The purpose of this article is to make it clear that as a consequence of the general principle of the binding character of the contract (see Art. 1.3) performance must be rendered as long as it is possible and regardless of the burden it may impose on the performing party. In other words, even if a party experiences heavy losses instead of the expected profits or the performance has become meaningless for that party the terms of the contract must nevertheless be respected.

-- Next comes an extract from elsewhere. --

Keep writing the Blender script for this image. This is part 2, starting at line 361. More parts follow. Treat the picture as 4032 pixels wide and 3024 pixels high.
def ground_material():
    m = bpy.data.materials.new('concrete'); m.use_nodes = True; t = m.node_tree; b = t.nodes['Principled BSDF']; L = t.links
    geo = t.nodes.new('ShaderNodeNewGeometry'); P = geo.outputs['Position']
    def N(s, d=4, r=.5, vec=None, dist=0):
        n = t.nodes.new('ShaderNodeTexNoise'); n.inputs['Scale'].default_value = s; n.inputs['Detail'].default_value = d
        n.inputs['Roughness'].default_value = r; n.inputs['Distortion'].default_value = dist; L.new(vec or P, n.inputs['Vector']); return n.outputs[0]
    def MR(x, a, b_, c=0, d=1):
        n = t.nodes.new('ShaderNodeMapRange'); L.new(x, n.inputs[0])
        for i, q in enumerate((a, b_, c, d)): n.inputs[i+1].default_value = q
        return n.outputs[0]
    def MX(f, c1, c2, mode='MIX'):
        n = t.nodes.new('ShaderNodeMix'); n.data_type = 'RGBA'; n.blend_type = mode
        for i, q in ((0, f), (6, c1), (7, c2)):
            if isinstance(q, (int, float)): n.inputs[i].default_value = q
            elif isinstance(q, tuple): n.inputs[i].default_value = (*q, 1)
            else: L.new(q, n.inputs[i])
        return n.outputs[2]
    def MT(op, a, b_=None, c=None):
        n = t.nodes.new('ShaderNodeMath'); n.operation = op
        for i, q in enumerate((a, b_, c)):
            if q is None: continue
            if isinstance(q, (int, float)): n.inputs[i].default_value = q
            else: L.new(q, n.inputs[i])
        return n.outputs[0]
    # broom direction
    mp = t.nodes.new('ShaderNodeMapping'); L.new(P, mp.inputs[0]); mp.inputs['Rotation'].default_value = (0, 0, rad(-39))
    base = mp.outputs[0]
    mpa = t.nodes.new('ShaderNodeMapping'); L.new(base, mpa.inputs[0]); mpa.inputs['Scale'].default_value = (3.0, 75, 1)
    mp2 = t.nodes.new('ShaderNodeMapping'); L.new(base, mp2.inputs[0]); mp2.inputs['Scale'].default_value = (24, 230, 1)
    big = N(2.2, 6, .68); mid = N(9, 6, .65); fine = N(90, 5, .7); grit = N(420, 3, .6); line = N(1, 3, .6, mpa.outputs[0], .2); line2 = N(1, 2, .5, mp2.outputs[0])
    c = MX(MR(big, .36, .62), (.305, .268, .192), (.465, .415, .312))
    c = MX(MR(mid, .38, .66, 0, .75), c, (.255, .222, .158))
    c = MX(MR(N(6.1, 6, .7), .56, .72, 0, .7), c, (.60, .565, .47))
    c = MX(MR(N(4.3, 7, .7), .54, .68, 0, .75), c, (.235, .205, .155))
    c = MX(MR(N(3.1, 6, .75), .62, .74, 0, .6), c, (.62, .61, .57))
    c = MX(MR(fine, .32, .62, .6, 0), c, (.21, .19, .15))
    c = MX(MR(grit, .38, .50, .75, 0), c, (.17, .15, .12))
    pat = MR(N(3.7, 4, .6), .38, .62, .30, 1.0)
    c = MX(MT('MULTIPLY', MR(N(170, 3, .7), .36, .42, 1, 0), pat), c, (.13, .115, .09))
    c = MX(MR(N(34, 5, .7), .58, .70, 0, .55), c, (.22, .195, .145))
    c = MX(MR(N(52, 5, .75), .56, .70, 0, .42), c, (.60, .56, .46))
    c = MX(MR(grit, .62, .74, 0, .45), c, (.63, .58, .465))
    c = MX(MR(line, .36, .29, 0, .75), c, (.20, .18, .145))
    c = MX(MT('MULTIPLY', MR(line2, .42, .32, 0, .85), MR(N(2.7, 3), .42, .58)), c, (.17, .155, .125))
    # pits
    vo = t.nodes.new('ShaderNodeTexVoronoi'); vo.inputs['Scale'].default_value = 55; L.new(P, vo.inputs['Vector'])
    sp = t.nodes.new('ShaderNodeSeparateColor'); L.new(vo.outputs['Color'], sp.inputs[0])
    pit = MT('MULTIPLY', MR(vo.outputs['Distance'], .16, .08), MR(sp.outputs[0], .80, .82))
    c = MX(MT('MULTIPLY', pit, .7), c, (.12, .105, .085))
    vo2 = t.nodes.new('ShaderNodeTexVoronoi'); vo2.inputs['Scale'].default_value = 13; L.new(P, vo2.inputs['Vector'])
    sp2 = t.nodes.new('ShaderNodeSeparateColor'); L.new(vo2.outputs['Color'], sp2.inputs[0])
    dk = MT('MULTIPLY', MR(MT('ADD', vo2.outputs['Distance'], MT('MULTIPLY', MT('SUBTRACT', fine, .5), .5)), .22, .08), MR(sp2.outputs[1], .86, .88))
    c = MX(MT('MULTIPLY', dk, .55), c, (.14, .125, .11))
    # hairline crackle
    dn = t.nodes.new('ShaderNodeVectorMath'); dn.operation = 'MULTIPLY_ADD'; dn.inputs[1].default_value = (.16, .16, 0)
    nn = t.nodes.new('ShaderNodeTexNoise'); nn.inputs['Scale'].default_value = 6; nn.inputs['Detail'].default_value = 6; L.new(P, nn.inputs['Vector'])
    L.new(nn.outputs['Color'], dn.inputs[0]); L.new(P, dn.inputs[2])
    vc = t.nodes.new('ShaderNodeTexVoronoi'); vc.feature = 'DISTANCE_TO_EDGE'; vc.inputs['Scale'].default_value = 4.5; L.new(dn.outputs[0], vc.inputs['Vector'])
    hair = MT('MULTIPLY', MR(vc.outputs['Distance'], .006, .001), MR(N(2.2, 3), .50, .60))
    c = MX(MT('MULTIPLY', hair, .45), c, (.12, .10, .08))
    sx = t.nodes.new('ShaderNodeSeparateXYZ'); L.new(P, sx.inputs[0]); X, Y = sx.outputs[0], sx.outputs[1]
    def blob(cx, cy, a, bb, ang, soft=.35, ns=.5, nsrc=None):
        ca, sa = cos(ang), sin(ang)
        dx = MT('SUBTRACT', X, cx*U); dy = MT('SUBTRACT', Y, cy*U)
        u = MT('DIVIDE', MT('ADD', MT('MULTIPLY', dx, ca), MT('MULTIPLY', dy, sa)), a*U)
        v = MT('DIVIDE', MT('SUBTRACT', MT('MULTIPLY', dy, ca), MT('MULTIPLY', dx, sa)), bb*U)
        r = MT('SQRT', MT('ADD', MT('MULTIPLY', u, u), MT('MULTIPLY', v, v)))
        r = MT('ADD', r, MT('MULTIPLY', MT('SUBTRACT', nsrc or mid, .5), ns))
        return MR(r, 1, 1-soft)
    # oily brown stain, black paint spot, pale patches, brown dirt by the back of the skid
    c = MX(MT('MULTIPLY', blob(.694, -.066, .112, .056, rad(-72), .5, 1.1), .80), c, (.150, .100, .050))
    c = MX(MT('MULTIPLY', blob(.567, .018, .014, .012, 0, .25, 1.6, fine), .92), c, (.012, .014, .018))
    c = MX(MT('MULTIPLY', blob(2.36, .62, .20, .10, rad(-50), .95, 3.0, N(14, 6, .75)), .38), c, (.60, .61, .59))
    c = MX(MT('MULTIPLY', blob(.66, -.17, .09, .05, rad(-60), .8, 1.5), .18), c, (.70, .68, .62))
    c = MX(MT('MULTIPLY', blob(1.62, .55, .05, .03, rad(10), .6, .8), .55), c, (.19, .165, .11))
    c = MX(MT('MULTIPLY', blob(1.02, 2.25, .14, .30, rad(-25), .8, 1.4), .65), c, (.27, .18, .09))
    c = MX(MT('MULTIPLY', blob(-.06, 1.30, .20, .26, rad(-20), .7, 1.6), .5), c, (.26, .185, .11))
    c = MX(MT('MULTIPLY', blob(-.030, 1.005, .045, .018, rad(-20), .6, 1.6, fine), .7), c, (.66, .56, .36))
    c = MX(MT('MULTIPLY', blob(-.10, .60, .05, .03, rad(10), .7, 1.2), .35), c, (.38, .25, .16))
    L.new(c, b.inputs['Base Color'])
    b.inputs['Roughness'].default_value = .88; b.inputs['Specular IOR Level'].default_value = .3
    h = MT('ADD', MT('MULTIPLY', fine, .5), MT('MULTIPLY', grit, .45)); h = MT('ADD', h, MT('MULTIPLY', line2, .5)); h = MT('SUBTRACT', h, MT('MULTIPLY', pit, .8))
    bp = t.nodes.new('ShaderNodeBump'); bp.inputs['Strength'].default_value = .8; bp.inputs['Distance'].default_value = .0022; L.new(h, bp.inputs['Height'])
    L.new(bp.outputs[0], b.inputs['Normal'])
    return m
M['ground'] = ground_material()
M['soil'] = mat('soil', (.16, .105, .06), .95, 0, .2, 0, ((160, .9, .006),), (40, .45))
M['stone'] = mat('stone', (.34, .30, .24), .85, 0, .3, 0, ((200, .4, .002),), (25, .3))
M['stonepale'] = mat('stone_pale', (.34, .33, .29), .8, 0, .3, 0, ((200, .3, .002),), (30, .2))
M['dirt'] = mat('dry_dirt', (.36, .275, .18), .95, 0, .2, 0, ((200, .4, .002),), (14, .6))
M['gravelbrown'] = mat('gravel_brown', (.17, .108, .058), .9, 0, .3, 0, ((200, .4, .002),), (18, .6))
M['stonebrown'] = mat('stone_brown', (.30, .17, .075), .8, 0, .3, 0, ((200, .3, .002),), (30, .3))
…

In January 1990 A, a forwarding agent, enters into a two-year shipping contract with B, a carrier. Under the contract B is bound to ship certain goods from Hamburg to New York at a fixed price, on a monthly basis throughout the two-year period. Alleging a substantial increase in the price of fuel in the aftermath of the 1990 Gulf crisis, B requests a five per cent increase in the rate for August 1990. B is not entitled to such an increase because B bears the risk of its performance becoming more onerous.
The principle of the binding character of the contract is not however an absolute one. When supervening circumstances are such that they lead to a fundamental alteration of the equilibrium of the contract, they create an exceptional situation referred to in these Principles as "hardship" and dealt with in the following articles of this section.
The phenomenon of hardship has been acknowledged by various legal systems under the guise of other concepts such as frustration of purpose, Wegfall der Geschäftsgrundlage, imprévision, eccessiva onerosità sopravvenuta, etc. The term "hardship" was chosen because it is widely known in international trade practice as confirmed by the inclusion in many international contracts of so-called "hardship clauses".